Task
For the data below, report only the number of lines containing the string "picture".

Provided material
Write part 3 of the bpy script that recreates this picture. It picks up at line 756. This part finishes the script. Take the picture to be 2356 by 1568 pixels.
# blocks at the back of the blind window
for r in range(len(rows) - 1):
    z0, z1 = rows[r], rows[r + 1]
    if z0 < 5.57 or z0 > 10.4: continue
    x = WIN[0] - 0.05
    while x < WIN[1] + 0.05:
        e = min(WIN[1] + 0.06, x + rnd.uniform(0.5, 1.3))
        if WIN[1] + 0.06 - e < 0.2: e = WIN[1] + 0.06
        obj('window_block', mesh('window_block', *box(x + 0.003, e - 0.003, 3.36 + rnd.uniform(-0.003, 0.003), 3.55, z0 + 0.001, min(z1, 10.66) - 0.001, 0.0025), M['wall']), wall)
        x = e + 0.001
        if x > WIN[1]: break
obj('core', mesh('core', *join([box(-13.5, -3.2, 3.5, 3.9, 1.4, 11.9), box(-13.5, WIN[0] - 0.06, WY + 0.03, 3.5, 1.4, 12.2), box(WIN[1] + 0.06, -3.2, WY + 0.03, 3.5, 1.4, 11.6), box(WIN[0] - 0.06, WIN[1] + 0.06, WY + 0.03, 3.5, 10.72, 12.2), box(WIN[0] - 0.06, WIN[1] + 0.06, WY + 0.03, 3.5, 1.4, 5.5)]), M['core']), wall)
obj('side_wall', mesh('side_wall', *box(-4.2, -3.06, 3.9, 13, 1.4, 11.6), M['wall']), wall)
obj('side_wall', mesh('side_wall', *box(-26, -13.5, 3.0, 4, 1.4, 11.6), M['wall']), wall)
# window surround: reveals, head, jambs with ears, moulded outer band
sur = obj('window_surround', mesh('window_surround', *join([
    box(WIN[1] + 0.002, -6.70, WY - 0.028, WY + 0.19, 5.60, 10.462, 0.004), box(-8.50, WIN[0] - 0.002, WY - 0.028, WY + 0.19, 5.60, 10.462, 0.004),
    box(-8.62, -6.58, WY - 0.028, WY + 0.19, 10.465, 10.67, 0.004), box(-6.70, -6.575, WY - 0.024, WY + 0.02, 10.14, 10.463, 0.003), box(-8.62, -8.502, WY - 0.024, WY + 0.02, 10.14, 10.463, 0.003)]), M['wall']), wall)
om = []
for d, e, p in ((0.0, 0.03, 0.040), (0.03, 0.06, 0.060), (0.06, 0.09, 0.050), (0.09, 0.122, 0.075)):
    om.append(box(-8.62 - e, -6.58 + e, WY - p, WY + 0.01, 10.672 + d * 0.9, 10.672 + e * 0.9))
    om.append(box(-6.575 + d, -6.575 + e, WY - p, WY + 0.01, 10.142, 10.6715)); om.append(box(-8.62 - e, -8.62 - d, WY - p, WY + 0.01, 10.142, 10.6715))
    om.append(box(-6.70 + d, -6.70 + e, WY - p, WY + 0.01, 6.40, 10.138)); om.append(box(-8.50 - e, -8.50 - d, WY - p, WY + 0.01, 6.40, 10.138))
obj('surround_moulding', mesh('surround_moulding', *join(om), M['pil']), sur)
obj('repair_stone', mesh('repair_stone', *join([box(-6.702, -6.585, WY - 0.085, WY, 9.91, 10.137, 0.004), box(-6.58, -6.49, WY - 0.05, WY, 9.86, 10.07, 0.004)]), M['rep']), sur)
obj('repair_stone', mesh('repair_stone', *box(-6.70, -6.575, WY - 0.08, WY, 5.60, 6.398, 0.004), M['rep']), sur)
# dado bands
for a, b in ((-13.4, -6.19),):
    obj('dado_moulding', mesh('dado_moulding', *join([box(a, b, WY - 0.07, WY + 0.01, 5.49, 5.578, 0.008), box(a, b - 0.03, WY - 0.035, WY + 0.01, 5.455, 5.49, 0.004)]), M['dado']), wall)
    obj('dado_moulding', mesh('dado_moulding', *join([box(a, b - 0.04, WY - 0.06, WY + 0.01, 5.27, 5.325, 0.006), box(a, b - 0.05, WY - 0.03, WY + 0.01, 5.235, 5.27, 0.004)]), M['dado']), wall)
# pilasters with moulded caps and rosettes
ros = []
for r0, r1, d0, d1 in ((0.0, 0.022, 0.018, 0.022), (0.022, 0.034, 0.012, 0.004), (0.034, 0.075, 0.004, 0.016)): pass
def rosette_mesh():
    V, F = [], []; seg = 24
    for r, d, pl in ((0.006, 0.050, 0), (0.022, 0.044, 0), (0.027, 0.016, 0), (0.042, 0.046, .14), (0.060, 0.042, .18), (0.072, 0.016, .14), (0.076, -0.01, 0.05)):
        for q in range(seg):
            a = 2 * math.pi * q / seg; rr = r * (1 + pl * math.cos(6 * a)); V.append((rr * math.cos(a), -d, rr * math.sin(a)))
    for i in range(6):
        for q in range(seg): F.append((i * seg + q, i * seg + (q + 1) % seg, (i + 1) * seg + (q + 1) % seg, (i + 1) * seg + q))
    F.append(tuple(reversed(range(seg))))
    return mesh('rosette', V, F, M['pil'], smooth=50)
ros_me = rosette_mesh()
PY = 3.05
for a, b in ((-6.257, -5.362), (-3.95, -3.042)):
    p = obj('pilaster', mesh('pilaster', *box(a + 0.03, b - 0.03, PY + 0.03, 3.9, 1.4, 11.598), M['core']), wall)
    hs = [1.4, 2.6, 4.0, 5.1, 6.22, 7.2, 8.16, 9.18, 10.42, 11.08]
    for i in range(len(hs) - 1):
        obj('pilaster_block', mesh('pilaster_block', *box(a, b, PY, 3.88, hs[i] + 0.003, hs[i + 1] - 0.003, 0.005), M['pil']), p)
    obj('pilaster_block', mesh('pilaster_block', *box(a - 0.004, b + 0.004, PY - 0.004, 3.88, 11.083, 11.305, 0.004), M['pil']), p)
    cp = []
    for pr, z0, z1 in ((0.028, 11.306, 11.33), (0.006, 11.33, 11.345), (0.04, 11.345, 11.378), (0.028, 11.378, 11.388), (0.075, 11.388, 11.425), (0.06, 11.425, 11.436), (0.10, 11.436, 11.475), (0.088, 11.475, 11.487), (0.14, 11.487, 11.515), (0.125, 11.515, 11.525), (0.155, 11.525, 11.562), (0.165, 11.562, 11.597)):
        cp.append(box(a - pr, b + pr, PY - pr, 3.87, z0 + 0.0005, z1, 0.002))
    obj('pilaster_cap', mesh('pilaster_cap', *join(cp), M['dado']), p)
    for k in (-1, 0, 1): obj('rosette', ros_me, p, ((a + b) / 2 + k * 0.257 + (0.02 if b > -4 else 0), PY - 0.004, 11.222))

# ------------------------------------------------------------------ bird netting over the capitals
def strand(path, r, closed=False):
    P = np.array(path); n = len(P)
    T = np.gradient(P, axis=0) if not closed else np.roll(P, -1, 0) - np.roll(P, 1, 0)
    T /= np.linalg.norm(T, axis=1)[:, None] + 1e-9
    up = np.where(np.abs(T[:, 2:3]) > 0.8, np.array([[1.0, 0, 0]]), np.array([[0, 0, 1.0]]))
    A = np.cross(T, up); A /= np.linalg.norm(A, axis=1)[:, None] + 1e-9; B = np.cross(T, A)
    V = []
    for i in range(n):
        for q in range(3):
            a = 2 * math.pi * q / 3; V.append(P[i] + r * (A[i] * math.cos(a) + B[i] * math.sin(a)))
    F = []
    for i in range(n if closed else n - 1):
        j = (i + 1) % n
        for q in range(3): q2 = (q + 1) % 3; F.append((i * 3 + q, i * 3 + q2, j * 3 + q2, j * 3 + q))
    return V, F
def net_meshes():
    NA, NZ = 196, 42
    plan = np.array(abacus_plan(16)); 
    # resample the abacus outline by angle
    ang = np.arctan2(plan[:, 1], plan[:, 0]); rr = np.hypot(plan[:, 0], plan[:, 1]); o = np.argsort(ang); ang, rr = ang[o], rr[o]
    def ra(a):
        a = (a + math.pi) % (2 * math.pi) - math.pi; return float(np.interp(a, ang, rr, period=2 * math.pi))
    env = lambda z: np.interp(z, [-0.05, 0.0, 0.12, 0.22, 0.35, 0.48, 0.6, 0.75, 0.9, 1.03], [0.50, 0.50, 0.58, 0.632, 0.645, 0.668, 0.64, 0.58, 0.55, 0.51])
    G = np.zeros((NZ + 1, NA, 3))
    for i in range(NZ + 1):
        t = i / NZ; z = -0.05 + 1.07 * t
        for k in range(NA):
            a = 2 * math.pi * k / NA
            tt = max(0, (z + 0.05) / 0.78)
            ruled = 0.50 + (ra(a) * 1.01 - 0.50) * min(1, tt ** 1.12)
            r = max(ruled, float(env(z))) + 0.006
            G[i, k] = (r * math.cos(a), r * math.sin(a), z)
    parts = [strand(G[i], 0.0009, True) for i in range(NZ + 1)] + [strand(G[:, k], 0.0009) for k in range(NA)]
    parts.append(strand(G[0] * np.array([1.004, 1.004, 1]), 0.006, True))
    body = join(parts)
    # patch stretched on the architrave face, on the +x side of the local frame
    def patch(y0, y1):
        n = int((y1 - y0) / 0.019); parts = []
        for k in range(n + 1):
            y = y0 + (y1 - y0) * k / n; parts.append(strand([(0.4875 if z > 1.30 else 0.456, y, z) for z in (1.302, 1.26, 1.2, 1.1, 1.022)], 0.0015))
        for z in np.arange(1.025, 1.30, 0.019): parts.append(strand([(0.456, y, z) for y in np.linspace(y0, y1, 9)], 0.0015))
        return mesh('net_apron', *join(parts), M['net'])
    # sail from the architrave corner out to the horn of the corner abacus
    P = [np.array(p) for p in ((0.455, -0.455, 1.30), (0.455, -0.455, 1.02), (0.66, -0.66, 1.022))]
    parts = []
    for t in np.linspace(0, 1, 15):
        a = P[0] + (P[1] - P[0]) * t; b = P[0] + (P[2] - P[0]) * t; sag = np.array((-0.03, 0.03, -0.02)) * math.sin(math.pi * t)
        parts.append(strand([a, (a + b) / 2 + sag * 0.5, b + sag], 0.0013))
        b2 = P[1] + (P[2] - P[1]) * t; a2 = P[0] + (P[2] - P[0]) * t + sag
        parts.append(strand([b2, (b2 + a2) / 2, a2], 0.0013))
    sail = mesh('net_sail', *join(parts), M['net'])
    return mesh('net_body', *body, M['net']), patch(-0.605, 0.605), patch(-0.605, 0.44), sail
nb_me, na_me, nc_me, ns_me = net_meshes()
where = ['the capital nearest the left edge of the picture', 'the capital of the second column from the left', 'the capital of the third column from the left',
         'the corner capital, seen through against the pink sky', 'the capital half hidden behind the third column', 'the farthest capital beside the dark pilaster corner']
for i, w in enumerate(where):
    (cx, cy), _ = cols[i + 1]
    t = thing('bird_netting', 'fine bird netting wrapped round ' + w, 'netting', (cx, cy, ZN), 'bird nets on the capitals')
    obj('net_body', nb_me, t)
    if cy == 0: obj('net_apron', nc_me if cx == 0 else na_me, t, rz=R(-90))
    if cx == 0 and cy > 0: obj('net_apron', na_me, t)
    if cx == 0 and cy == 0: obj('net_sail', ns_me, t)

The result
2